Thierry Mandon pourra difficilement prendre des mesures dès la fin 2015, comme il s'y était engagé, sans connaître cet avis...

En effet. Mais cela ne l'a pas empêché de prendre position. Dans l’une de mes affaires, à Montreuil, le juge a demandé au ministère de faire valoir ses observations. Ce dernier a produit un mémoire en défense reprenant tous les arguments des universités. C’est-à-dire en jugeant que l’arrêté de 2002 justifiait le processus de sélection, et que l’absence de décret n’avait pas d’impact.

Le ministère se met donc clairement du côté de la sélection à l’université, contrairement à ses déclarations publiques.

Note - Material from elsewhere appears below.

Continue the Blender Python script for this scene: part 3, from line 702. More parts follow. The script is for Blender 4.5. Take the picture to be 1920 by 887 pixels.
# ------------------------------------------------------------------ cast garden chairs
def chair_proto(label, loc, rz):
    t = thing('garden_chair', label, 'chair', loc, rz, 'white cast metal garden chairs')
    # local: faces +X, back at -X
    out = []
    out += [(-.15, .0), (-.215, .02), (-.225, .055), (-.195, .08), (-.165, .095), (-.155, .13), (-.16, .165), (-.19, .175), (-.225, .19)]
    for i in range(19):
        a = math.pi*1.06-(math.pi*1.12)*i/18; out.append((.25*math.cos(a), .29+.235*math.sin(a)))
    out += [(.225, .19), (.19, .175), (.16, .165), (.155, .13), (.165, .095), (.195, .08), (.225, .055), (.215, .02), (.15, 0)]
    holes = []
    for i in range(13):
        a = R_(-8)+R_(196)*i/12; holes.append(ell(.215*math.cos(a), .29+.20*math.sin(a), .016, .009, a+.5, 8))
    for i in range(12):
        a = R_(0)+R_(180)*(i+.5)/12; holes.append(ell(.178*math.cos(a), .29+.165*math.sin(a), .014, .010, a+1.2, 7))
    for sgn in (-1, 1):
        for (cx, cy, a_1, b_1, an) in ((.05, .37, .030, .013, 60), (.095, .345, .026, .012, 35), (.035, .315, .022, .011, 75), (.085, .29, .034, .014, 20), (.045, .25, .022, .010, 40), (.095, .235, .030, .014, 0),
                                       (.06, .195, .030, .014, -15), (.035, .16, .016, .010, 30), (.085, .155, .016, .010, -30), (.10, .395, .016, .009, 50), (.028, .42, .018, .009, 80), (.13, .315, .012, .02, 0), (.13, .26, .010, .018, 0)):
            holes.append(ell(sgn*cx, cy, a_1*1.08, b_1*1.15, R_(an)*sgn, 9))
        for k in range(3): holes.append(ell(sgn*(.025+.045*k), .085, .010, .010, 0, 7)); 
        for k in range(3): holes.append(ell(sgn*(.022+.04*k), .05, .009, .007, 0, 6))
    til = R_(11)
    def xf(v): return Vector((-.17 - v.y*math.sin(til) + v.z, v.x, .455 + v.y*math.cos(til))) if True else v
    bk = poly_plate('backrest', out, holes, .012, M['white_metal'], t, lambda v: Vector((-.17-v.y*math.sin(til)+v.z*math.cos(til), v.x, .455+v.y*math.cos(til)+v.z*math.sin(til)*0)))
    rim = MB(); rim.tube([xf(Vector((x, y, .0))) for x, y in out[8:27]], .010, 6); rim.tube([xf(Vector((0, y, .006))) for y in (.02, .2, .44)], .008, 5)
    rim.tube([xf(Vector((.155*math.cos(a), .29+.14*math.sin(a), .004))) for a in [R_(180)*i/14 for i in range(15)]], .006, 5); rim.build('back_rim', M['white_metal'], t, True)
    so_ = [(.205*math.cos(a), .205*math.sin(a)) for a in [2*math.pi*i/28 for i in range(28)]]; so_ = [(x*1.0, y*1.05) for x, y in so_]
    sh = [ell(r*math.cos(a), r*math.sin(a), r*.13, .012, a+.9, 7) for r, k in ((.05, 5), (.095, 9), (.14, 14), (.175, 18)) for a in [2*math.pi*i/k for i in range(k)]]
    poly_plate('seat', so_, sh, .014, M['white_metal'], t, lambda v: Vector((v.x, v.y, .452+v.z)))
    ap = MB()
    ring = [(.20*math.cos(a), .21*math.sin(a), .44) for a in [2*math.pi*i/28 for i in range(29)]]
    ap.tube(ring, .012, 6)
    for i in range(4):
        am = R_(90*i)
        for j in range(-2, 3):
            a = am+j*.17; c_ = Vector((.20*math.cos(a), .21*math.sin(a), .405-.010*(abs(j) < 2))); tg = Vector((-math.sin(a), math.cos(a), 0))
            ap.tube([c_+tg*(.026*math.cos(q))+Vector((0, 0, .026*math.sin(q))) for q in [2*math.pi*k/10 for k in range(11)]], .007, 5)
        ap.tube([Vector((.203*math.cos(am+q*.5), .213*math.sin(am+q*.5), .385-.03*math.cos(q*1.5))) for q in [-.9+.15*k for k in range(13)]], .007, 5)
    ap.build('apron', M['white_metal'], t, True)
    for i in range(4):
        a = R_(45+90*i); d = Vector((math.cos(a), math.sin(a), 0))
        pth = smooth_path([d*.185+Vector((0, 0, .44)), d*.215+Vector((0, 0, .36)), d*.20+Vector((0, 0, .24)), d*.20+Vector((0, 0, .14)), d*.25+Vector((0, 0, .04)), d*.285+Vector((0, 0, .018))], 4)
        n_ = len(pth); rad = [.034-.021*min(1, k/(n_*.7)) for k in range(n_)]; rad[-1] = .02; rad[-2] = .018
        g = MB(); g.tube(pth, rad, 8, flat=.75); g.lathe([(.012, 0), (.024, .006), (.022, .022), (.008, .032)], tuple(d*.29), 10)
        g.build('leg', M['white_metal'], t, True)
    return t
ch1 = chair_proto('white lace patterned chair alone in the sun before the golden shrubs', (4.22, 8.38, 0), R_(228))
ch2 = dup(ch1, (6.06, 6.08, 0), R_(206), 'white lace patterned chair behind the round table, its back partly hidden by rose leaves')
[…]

Pourquoi ne pas agir contre l’État ?

Les étudiants n’ont pas intérêt à agir à ce niveau, ce sont les universités qui doivent le faire. En mettant en cause la responsabilité de l’administration pour absence de décision. Elles ont un moyen de le faire en droit, qu'elles le fassent ! Qu'elles engagent la responsabilité de l'État.

Il suffit qu’une université — ou bien la CPU (Conférence des présidents d’université) – demande officiellement au ministère de prendre ce décret. Si dans un délai de deux mois, il n’y a pas de réponse, cela vaut refus et les universités peuvent attaquer ce refus.

Les universités ne font rien, c’est leur faute. C’est leur problème. C’est politique et cela me dépasse.

Les universités ne font rien, c’est leur faute. C’est leur problème. C’est politique et cela me dépasse.

La mise en place d'un système de tirage au sort, comme en licence, fait-elle partie des options envisagées afin que les universités ne soient plus condamnées ?

Non. La répartition des bacheliers en licence répond à une procédure précise, avec des décisions arrêtées par le recteur. Pour le second cycle, la loi n’a jamais envisagé de tirage au sort. Les seuls critères prévus pour une potentielle sélection sont la capacité d’accueil, l’examen des dossiers, la réussite à un concours.

Des conditions qui doivent être précisées par un décret – ce fameux décret qui n’a jamais été pris, depuis 1984.

Ce phénomène de judiciarisation de l’enseignement supérieur ne vous paraît-il pas problématique ?

S’il y a judiciarisation, c’est parce que les universités ne respectent pas le droit. En l’état actuel, il ne permet pas un processus sélectif en master. Les universités font comme elles peuvent. Je l’entends bien. Mais nous sommes dans un État de droit et le principe de réalité n’est inscrit dans aucun code.

Un étudiant qui va en justice peut obtenir une place quand un autre se la voit refuser. N’y a-t-il pas une forme d’injustice

Qu’un étudiant qui fait valoir son droit ait une place en M2 quand celui qui n’agit pas devant un tribunal peut être recalé, c’est le principe de la justice. Les étudiants sont contraints de passer devant le juge pour faire respecter leurs droits. Il n’y a pas d’injustice, si ce n’est de la part du gouvernement, qui ne donne pas aux universités les moyens de respecter la loi.